WHAT YOU ARE ASKED TO DO: Scan the material and copy every line in which "Write" appears.

EXERCISE DATA:
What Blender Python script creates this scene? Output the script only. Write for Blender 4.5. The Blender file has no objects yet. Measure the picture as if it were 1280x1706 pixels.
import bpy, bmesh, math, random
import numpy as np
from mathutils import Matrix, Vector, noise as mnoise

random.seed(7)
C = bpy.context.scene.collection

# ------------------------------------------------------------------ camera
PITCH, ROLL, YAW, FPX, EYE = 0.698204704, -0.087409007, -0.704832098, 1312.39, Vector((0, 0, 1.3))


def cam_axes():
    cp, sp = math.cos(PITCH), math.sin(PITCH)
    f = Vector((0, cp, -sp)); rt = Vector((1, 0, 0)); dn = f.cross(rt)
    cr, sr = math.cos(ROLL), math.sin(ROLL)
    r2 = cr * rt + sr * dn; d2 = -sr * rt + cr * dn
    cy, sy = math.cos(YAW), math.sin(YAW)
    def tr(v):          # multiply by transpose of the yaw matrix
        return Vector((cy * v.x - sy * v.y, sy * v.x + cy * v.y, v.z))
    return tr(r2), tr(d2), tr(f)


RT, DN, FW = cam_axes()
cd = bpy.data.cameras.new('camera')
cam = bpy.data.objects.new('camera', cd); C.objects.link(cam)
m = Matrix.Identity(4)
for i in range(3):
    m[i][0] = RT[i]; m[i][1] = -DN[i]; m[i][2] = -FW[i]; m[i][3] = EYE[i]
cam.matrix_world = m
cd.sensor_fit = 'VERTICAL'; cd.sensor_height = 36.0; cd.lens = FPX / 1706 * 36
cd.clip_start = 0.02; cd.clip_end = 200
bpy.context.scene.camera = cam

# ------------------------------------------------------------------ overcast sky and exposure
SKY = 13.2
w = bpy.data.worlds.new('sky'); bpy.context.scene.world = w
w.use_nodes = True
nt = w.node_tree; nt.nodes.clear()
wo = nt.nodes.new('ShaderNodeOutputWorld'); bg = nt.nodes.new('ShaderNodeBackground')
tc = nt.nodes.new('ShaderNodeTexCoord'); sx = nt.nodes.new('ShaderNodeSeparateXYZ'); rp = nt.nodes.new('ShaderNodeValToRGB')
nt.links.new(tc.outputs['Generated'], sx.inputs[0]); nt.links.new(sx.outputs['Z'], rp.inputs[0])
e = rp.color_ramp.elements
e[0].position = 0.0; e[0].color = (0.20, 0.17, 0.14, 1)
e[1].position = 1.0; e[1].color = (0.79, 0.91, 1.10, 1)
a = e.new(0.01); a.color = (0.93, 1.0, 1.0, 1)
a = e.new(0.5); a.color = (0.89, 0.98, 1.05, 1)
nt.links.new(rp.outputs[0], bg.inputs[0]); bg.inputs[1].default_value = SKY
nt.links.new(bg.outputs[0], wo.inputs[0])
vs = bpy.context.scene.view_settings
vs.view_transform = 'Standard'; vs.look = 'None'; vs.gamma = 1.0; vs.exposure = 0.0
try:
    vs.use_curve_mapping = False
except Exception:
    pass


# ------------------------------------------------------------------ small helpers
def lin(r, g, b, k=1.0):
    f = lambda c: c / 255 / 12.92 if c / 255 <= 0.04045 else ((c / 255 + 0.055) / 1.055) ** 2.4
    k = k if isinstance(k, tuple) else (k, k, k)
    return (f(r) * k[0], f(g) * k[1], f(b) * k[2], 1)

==

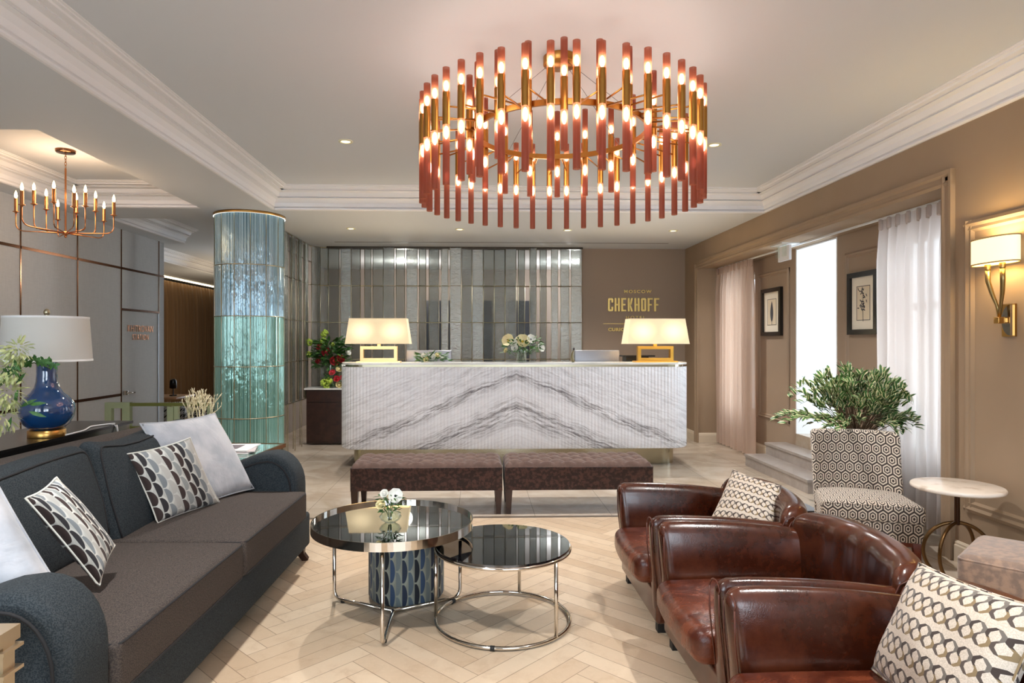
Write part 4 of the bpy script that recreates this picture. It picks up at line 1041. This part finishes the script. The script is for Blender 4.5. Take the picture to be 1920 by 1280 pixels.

SOLUTION TO THIS TASK:
What Blender Python script creates this scene? Output the script only. Write for Blender 4.5. The Blender file has no objects yet. Measure the picture as if it were 1280x1706 pixels.
Write part 4 of the bpy script that recreates this picture. It picks up at line 1041. This part finishes the script. The script is for Blender 4.5. Take the picture to be 1920 by 1280 pixels.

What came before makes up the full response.